Thursday, August 5, 2010


Me and Sergeant D don't have much in common. He likes lame indie chicks and pop-punk, I like sci-fi and books by David Icke. He likes scene hair and "modern" hardcore, I like barbarians and unicorns. Very little common ground in the realms of pop culture. But there is one we thing we both agree on: WIGGER SLAM.
Sarge was the one who first turned me on to Cephalotripsy (BEST. WIGGER SLAM BAND. EVER.), and I can't thank him enough, as their 2007 mission statement Uterovaginal Insertion of Extirpated Anomalies has withstood the test of time, remaining on constant rotation here at ICHQ ever since. It seemed that no album would ever usurp Anomalies as the crown jewel of camo-pantsed wiggerslammery, but that was before I had discovered CONDEMNED.
Condemned consists of a bunch of the same dudes that are in Cephalotripsy, and predictably sound rather similar -- snappy, inhuman blastbeats, humorously low vocals, crunchy guitars, and mosh-inducing breakdowns. But in the battle for wigger slam dominance, Condemned takes the cake. Their slammz are even more crushing, their beats more robotic, their song titles more ridiculously generic ("Impulsive Dismemberment", "Amputated Repugnance", "Subject To Infliction", "Catharsis of Human Impurity"). And while I realize that slam metal is a highly unpopular and much-maligned subgenre here amongst the IllCon readership, I offer this, Condemned's 2007 full-length debut Desecrate The Vile, as a treat for those of us with higher standards.


Purchase HERE
New album (Realms of The Ungodly) coming this year!

Metallum / Last.FM

Seriously guys, if the breakdown at 2:00 doesn't make you get up and MOSH than I just don't know WHAT to tell you:


kittyempire said...

Mmmm, I love me some death metal. Thing is though, what's up with these brutal/slam dudes and their album titles? Seems like a lot of them follow the format: (Verb) the (Noun). Generally the verb is something nasty (ie. butcher, destroy) and the (collective) noun refers to some imagined group (the weak, the opposition etc). Consider these examples:

Consume The Forsaken
Butcher The Weak
Inbreeding The Anthropophagi
Destroy The Opposition

and the double whammy...

Trample The Weak, Hurdle The Dead

You will note above that the weak have been both trampled and butchered, which probably serves them right. Still, what's the deal with these conform-o types in the 'underground'? First it was the 'shun' bands, then the '-ment' bands, now there's this template for album titles.

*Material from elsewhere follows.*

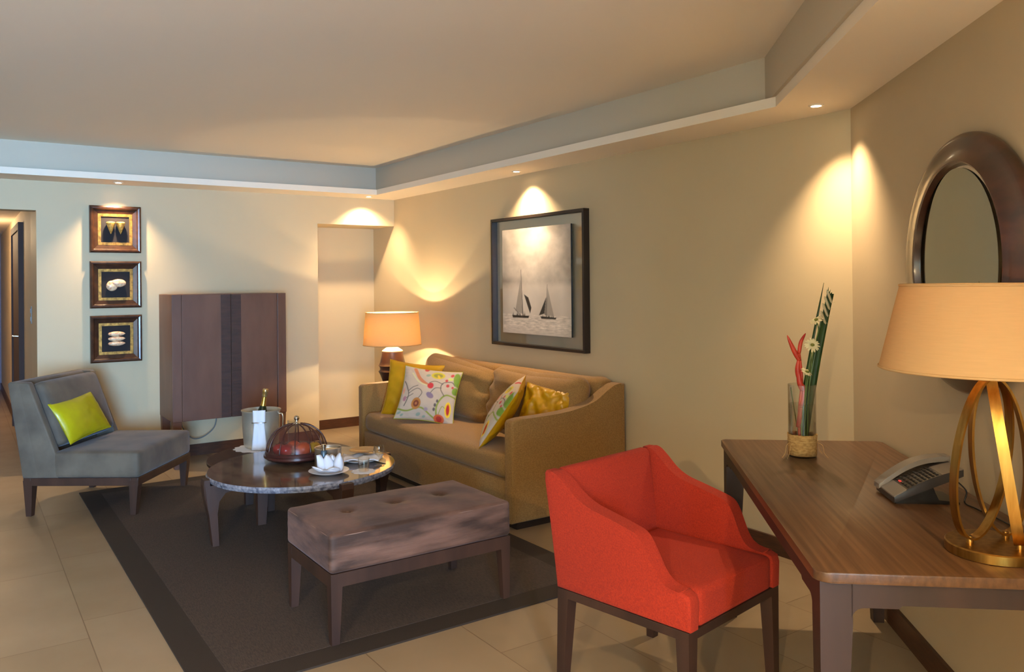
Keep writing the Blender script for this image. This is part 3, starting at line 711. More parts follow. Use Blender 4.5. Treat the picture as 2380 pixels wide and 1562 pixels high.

Apart from the precise syntax, it has to sound BRUTAL, as 'Accomodating The Homeless' or 'Visiting The Grandparents' would not be anywhere near metal enough.

Is there a conspiracy at work in the underground? Have the DM community coalesced into a gestalt entity? Am I not-at-all underground enough to understand? Am I reading way too much into this?

Mr. Cobras, your blog is a beacon of enlightenment. Kudos to you and your contributors. Having pillaged your archives in recent times, I laughed heartily at your Latrommi concept, marvelled at your Jerry Goldsmith fixation, learned a thing or two about minimalist composers, found some truly kickass metal, discovered Damon Packard and now clued on to 'wiggerslam'.

Good times. Thanks and keep it up!

Shelby Cobras said...

Well thank you.

I, for one, find generic metal names to be both entertaining and a bonus to the overall listening experience. It just comes with the territory, don't ask me why. For example, Rottrevore's "Unanimous Approval". Now THAT'S a fucking song title! Condemned have a certain indescribable grasp of the obvious that really sets them apart from the pack.

What kills me are the overly-generic "Verb"ing + "proper noun" television and movie names, from "Killing Zoe" to "Being John Malkovitch" to "Saving Silverman" to "Eating Raoul" to "Finding Forrester" to "Finding Nemo". I hate those.

Anonymous said...

more slam!

Shelby Cobras said...

... cried out the lone voice in a sea of shocked silence

Aylmer said...

Everything about that blog makes me want to stab out my eyes and pour acid into my earholes.